I know that I can not save anyone but myself, but I hope that the one who I can not save will soon wake up to the light side of his inner soul and begins to slowly save himself from his own personal demons.

It saddens me that he chooses to sleep his life away instead of letting himself live and enjoy the simple pleasures of life.

The smell of the Flowers ... The chirping of the birds ... A child's spontaneous laughter ... The blue skies up above ... The love of a true soul mate, which he
apparently hasn't found yet.

My heart goes out to him every day when I wake up in hopes that he will feel my unconditional love reaching his heart.

I would give anything for him to be happy again ... all depressing thoughts drifting away to the place of no return.

You are my youngest bro and I love you with all of my heart no matter what bad decisions you had made in the past I don't hold those bad decisions against you.

I will never make you feel bad. I will never treat you like you are lesser of a person than I am. My positive energy is directed toward you little bro and I really hope that it finds you soon.

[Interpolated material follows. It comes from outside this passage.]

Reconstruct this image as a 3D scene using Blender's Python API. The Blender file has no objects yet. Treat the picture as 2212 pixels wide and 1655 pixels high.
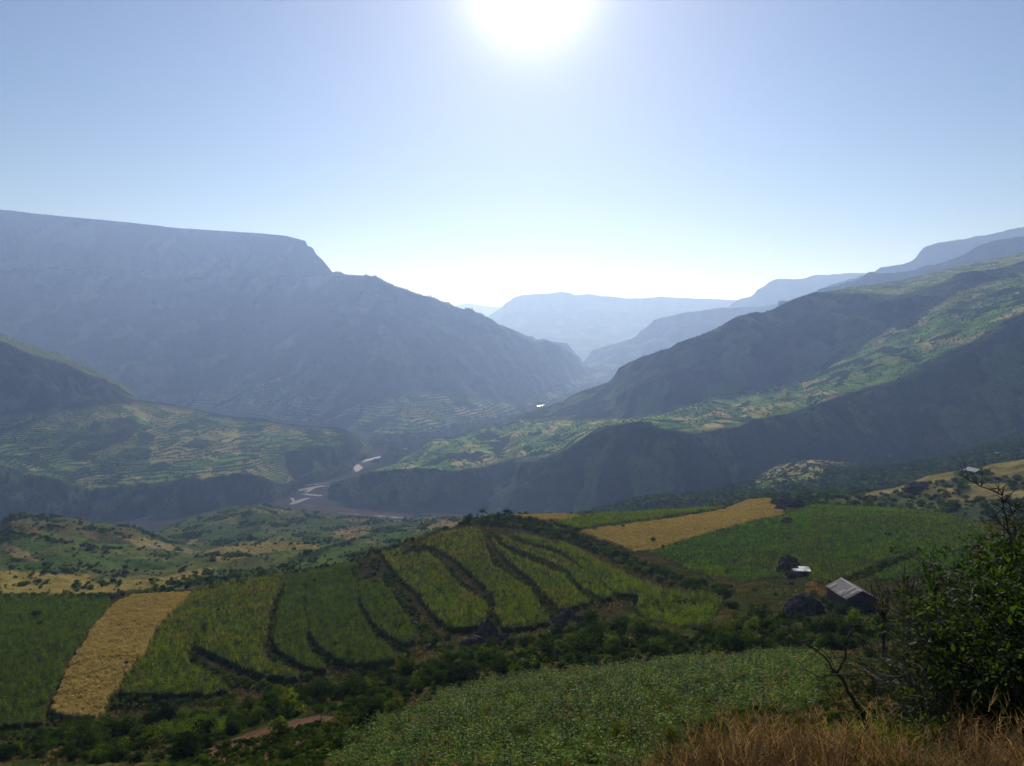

Our ages are so close because you needed me there for you when we were abandoned by one of our parents. I no longer hold it against you for sharing the same bday cake as me when we were growing up. I realized a long time ago that it wasn't your fault because mom just couldn't afford to celebrate two bdays so close together with only two days between them.

If only I could save one of my own it would be wonderful because then my bro could start living a happier life and not be depressed anymore.

I love you bro and I always will, no matter what. You are a shining star in my heart forever bro.